▸ **Exercise directions**
Only the number is wanted: how many lines contain "from"?
__________
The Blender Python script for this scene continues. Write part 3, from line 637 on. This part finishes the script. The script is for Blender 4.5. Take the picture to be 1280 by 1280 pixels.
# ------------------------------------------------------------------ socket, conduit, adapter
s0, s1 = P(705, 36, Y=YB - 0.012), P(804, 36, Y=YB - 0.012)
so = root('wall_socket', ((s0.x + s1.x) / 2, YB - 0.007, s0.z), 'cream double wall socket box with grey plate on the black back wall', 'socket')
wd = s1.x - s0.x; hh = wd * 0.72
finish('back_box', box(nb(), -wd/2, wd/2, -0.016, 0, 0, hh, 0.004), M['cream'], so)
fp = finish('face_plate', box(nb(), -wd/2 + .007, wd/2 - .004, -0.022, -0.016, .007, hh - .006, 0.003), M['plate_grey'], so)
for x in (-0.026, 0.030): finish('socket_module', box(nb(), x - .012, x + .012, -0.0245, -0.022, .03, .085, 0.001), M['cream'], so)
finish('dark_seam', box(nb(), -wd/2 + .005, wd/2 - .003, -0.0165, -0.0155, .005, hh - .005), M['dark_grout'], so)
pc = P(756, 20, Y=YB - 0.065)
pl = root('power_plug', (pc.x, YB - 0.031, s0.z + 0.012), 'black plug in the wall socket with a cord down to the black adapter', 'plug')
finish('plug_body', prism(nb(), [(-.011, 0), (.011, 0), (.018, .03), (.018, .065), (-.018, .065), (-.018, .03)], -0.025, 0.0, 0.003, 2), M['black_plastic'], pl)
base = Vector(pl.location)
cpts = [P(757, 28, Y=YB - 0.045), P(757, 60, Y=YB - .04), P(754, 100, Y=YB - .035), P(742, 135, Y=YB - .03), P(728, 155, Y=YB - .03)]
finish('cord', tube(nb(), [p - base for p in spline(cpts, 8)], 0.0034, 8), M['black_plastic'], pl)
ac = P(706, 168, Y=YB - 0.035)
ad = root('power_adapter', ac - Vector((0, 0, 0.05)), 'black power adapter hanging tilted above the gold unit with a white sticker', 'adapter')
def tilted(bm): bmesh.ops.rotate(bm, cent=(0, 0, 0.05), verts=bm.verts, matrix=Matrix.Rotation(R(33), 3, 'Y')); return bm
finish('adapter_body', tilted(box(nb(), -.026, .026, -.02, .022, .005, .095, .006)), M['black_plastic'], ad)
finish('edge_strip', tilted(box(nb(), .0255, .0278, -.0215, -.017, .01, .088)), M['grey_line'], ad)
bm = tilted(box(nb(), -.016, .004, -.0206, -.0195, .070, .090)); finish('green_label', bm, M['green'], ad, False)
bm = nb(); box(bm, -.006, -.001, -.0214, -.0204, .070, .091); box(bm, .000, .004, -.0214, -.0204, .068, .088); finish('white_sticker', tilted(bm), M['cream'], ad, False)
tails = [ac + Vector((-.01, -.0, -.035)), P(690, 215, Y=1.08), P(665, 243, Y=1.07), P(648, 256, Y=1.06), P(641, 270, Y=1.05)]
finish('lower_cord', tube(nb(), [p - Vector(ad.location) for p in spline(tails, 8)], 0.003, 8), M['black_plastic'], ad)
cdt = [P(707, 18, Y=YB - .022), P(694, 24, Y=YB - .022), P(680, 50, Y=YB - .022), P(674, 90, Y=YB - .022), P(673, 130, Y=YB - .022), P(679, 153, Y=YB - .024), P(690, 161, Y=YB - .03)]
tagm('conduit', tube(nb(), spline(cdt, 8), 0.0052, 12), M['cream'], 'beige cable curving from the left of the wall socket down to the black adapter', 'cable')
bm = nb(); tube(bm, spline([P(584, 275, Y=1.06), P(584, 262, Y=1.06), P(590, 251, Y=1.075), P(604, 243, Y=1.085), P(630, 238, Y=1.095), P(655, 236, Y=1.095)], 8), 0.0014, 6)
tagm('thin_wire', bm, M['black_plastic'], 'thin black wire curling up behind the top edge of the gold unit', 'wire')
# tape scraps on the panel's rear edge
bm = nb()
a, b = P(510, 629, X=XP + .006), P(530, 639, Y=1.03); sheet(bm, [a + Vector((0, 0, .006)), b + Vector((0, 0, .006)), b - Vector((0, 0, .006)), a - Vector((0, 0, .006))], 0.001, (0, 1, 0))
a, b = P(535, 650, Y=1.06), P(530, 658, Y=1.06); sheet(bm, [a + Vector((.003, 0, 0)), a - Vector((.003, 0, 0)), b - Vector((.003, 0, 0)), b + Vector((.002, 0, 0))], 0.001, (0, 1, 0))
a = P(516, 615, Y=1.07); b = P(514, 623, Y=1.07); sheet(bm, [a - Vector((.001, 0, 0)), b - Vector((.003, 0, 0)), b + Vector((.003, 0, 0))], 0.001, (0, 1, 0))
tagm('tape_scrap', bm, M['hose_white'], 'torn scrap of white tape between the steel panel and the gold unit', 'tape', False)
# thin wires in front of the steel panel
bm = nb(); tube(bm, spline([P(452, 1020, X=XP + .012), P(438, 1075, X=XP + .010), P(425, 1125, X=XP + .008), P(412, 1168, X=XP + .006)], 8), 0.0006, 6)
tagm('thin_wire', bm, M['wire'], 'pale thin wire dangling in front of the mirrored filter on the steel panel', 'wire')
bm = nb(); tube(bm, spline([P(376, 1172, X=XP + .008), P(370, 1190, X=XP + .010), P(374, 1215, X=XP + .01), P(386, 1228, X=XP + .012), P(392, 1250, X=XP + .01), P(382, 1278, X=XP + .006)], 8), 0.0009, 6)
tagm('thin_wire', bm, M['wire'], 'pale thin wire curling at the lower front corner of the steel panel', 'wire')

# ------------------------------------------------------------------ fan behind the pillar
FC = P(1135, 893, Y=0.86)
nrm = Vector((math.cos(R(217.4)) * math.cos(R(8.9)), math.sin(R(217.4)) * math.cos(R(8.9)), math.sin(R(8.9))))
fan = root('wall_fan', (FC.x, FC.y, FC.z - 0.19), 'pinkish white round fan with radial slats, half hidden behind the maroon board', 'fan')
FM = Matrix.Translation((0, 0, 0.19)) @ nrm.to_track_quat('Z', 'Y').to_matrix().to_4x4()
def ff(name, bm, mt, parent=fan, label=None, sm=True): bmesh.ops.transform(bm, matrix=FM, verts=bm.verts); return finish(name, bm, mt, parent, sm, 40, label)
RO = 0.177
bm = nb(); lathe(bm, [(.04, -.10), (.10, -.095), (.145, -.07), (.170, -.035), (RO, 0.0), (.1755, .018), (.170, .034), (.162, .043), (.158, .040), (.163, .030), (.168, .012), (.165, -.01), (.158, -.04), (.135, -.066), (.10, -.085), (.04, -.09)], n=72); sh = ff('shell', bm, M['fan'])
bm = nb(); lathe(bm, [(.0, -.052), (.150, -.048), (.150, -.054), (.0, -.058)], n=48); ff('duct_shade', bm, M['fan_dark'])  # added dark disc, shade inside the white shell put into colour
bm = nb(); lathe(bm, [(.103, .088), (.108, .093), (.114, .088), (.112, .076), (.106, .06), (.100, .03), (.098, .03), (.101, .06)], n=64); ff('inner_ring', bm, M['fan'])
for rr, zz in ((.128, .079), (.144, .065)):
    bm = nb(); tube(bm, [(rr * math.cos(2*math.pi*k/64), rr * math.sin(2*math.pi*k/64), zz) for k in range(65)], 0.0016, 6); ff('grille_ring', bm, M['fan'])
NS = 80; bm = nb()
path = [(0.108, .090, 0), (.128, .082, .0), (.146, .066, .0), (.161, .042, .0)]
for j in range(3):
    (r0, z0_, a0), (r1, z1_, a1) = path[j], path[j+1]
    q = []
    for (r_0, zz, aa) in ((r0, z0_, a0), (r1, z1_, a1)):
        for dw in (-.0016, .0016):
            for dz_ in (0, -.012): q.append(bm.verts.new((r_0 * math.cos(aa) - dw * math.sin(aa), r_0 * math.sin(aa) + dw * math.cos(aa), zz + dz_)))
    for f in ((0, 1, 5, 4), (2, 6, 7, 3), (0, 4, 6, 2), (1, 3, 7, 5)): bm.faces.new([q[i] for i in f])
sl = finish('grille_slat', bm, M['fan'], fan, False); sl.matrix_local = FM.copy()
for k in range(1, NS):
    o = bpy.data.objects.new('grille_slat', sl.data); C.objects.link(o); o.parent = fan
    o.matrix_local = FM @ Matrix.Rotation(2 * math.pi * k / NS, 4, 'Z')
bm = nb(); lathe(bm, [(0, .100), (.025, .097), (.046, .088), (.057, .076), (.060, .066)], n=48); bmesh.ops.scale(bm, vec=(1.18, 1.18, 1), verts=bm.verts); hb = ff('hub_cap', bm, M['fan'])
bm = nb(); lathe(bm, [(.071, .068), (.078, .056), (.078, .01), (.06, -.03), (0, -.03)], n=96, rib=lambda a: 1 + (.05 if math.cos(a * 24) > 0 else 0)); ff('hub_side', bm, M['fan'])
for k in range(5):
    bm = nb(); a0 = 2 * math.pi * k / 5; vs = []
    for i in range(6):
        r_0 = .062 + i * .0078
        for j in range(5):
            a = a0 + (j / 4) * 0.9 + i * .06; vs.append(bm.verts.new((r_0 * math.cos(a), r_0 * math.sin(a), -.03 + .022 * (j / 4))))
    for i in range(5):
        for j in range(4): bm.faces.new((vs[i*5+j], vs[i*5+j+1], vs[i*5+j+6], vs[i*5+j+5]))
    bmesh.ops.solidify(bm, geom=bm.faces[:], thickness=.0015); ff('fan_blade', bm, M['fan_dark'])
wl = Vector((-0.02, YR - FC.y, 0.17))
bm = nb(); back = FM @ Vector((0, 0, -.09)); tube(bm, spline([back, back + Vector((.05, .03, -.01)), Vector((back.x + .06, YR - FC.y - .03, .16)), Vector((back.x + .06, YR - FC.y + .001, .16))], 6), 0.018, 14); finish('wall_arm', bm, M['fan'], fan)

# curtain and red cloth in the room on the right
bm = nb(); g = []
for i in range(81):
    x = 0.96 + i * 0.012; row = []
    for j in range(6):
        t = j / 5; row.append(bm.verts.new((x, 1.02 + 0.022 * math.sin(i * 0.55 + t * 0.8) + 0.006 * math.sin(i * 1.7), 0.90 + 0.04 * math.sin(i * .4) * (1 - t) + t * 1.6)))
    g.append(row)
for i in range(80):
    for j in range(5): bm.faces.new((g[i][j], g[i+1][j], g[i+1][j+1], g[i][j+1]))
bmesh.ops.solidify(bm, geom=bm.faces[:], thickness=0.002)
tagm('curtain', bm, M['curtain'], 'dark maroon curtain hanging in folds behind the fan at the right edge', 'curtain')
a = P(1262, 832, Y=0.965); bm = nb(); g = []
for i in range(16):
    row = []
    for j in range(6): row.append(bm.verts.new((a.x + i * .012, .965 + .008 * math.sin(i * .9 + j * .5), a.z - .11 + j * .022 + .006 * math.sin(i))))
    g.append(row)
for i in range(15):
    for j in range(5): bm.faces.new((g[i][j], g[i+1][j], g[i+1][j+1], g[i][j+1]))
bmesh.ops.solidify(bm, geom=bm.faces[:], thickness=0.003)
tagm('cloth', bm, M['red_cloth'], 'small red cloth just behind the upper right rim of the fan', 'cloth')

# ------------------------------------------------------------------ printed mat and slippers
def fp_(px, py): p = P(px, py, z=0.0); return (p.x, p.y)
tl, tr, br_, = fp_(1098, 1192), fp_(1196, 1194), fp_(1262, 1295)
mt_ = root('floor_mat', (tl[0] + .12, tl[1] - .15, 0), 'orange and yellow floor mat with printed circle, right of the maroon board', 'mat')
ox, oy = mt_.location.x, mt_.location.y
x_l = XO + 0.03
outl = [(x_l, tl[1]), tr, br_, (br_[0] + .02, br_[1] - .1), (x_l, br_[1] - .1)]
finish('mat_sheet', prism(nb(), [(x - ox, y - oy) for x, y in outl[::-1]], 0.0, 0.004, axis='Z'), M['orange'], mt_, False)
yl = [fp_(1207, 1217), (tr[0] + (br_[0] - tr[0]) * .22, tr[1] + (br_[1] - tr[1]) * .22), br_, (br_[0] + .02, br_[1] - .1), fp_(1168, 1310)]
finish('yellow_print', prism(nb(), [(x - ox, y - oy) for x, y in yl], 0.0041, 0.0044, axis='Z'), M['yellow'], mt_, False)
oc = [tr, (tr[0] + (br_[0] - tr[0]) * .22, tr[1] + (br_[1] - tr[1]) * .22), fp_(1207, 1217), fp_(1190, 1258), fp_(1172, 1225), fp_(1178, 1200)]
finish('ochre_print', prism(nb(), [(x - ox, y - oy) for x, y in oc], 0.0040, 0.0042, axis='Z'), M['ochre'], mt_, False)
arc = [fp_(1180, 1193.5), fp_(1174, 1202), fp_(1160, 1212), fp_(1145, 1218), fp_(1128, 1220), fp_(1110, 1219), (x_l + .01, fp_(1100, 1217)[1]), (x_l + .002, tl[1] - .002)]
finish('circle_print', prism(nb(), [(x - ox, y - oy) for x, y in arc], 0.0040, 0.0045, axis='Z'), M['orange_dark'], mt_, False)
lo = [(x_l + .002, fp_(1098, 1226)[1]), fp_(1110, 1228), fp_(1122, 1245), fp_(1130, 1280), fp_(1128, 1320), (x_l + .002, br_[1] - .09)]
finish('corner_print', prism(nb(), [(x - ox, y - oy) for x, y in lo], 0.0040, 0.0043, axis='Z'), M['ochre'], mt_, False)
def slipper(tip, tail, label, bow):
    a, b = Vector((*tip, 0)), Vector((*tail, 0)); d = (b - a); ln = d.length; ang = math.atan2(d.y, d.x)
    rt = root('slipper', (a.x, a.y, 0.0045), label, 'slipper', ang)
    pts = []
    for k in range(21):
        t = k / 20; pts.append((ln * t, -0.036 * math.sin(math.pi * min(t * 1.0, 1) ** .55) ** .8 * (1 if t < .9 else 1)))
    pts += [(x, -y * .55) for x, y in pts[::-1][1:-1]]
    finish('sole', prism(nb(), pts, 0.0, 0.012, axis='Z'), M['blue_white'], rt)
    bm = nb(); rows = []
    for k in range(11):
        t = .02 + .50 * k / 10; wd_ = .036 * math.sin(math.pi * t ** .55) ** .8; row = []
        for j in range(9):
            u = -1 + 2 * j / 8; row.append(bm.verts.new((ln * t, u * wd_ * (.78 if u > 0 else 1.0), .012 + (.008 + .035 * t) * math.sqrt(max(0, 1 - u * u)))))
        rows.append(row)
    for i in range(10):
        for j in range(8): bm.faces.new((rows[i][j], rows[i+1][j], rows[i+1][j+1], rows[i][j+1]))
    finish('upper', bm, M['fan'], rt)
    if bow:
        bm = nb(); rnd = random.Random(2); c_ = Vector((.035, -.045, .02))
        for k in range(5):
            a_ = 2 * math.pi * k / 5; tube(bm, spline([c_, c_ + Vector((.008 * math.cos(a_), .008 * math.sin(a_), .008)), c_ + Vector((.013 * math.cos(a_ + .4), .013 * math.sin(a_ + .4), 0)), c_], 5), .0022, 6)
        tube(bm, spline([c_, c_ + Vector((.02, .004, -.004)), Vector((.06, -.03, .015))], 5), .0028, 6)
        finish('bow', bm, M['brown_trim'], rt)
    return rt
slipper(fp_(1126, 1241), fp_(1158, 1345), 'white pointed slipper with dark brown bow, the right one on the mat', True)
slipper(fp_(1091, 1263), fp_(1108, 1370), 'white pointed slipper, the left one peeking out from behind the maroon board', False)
__________
▸ **Written answer**
3